In our last article–posted September 7–we looked at the outperformance of small-cap/mid-cap stock indices versus the performance of large-cap indices. In particular, we compared the S&P 600 and 400 against the S&P 500. We saw that the outperformance of the mid-cap and small-cap indices came about from their concentrated exposure to consumer cyclicals and industrials. We noted that the large-cap index had no real concentration among the sectors. Instead, it had somewhat even exposure to all sectors. We asked at the end of the article if the outperformance of small- and mid-caps was also true for small- and mid-caps funds.

In Figure 1 we show that indeed small-and mid-cap funds did outperform large-cap funds.

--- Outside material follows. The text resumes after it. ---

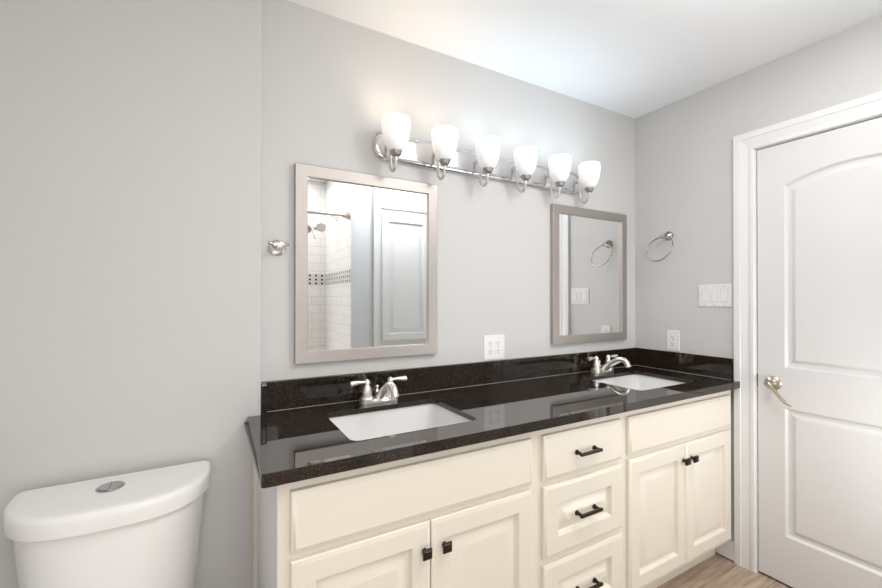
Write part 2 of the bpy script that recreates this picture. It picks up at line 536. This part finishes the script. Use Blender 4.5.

Figure 1. Cumulative Return on US$10,000, March 2009–August 2013

performance

Source: Lipper

As the graph shows, after the first 12 months of the market recovery, small- and mid-cap funds were starting to pull away from large-cap funds. By the end of August 2013 the small- and mid-cap funds had increased 2.7 times in value, while large-cap funds had increased 2.3 times. That was certainly not shabby performance by the large-caps, but the graph shows the underperformance of large-caps versus small- and mid-caps was consistent during the last four-plus years. This was again evidence that the small-/mid-cap cycle noted in the September 7 article was in play.

 What were small- and mid-caps invested in that helped their outperformance? Below is a returns-based style analysis (RBSA) chart that shows the relative concentration of the mid-cap index.

Figure 2: Mid-Cap Funds’ RBSA Rolling-Period Investments, 2010–2013

rbsa funds

As can be seen, mid-cap funds had significant exposure was to consumer cyclicals and industrials. These two sectors had the third and fourth best returns on a cumulative basis for the recovery period. And these two sectors represented nearly 45% of the mid-cap funds’ sector exposure on average.

The large-cap funds, like their large-cap index sister, had a much more even exposure to all sectors, with exposure percentages ranging between 4% and 17%. Clearly, the concentration of the mid-cap funds (and this was true for small-caps as well) helped power the outperformance of these funds over the large-cap funds.